選手や監督の仕事ぶりを熱心にチェックしているプロ野球ファンでも、球団職員がどんな仕事をしているかまで知っている人は多くないのではないだろうか。元・プロ野球選手で現・埼玉西武ライオンズ球団職員の髙木大成が、知られざる球団職員の世界について語る。

ケガに苦しみ現役引退。意外な選択肢を提示される

まずは簡単に、私が球団職員になった経緯をお伝えいたします。私がプロ野球選手を引退したのは、2005年秋でした。プロ入りしたのは、そのちょうど10年前。1995年秋に行われたドラフトで西武ライオンズを逆指名しました。

2年目からレギュラーになり、2年連続ゴールデングラブ賞獲得、3年連続オールスター戦出場と、そこまでは「ドライチ」の期待に応えることができていたと思います。ところが、その後はケガに苦しんだこともあり、32歳での引退となってしまいました。

その時、球団から「現場かフロントか」を選ばせていただけたんです。コーチ、スカウト、スコアラーなど現場の仕事か、営業や広報などのフロントの仕事か、どちらでも希望をきいて、球団で働かせてくれるという意味です。

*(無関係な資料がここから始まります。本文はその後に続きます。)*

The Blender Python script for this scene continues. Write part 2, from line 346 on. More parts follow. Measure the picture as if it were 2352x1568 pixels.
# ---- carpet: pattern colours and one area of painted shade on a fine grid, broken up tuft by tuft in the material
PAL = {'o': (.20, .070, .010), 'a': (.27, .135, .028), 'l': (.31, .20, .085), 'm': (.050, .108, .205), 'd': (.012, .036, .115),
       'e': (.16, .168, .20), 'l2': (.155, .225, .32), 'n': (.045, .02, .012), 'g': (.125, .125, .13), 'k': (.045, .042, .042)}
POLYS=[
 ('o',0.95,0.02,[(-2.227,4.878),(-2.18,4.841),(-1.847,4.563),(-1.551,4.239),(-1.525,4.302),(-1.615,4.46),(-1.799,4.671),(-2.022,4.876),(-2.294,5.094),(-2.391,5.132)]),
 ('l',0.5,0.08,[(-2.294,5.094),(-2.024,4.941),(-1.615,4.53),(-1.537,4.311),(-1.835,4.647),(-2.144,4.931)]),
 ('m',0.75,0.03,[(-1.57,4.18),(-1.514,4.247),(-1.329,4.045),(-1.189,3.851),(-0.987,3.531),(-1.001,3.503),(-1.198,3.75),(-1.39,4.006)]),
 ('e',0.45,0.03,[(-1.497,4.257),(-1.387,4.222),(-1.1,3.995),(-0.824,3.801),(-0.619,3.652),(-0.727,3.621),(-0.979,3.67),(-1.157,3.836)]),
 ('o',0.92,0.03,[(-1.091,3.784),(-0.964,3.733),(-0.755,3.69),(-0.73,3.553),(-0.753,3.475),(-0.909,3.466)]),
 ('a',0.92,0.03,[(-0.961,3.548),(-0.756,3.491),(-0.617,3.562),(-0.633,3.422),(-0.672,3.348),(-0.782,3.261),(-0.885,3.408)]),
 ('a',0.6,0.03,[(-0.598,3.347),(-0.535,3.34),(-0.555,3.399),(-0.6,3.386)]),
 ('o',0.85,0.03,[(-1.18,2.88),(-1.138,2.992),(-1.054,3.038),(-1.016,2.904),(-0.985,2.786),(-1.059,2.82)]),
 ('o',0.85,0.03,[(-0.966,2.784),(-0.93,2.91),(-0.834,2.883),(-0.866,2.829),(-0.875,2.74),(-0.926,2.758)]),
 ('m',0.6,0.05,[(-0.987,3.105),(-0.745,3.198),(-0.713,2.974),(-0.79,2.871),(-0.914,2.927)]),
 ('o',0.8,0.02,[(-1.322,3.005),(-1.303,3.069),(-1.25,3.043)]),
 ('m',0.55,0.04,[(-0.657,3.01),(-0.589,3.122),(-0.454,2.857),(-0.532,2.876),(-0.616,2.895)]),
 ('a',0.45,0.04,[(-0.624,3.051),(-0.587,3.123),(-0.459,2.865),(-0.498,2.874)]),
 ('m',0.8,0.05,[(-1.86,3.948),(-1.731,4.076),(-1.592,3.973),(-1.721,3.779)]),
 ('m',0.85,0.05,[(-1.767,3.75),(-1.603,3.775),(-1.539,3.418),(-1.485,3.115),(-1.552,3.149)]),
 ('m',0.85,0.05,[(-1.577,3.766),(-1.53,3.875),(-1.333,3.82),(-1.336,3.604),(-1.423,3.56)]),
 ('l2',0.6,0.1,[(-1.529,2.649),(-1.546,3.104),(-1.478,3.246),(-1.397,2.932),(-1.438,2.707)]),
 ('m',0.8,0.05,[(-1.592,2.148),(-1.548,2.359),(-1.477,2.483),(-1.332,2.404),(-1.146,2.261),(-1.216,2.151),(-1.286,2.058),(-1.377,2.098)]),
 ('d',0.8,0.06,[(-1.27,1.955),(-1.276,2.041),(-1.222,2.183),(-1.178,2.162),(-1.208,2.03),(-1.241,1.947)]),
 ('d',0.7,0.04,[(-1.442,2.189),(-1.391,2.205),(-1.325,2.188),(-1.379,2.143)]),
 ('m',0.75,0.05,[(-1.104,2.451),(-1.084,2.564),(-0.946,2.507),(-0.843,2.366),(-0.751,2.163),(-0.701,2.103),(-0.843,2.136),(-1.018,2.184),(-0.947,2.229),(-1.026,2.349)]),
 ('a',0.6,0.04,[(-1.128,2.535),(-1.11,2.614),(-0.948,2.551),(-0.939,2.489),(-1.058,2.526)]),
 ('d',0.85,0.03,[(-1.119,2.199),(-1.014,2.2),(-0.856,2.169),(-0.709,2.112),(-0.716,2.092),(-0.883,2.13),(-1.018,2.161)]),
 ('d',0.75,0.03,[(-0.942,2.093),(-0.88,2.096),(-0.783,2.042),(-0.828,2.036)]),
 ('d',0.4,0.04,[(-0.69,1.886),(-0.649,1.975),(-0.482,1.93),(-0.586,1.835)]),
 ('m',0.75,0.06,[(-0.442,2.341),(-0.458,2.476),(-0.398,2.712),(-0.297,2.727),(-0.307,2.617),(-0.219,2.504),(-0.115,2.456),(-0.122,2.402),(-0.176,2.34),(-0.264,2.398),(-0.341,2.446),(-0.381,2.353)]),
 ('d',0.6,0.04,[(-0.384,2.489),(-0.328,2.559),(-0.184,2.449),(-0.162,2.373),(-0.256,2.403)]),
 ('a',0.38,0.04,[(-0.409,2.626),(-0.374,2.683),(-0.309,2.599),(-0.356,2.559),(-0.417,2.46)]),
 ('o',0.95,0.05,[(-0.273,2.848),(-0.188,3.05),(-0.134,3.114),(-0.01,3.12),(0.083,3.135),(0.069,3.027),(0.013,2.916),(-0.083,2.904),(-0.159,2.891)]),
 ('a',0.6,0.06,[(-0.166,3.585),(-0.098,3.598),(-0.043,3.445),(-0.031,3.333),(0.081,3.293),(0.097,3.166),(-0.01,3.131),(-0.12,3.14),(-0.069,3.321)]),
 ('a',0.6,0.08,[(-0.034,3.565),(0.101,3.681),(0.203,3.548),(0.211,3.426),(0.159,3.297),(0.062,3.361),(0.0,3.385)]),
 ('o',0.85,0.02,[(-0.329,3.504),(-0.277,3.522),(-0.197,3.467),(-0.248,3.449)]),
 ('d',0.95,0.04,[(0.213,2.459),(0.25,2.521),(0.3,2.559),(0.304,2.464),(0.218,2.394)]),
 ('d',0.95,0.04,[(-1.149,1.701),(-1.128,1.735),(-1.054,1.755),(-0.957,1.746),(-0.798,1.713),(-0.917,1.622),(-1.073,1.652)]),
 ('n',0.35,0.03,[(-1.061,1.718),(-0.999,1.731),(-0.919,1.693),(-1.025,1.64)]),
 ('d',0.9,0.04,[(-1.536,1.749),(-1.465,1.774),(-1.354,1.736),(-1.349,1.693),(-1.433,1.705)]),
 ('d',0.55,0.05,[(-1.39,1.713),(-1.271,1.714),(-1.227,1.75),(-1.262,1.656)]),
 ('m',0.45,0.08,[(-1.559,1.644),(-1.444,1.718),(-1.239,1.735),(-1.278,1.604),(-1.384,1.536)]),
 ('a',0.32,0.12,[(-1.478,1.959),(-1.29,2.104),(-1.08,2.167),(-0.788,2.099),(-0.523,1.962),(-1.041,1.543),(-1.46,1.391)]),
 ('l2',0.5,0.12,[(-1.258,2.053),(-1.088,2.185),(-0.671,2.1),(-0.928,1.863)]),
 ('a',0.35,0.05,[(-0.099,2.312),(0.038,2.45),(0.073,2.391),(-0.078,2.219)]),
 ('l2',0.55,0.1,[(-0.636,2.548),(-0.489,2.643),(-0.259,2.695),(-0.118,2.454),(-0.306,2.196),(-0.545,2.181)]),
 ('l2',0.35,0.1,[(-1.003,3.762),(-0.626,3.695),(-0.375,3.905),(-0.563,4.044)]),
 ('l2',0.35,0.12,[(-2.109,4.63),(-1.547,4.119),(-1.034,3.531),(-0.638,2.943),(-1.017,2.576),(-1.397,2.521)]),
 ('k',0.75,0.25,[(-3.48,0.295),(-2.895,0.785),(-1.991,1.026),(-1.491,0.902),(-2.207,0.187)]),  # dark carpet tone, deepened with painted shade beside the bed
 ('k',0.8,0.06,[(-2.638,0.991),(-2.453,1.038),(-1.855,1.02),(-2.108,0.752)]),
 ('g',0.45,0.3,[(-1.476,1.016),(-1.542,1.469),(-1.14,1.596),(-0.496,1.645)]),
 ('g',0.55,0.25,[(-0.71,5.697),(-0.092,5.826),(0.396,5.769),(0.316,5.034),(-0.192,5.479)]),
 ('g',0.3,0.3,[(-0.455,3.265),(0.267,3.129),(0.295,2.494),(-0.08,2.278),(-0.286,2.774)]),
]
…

これまでずっと野球をやってきたので、ユニフォームを着続けられる指導者になることにも当然魅力を感じました。しかしそれ以上に、これまでの生活とはまったく違う、サラリーマンになるチャンスという点が魅力的に思えたのです。そして、32歳は「スーツを着て仕事をする」ギリギリのタイミングではないかとも、直感的に思いました。トライさせてもらえるのなら、ぜひやってみたい……少しだけ迷ってから決断しました。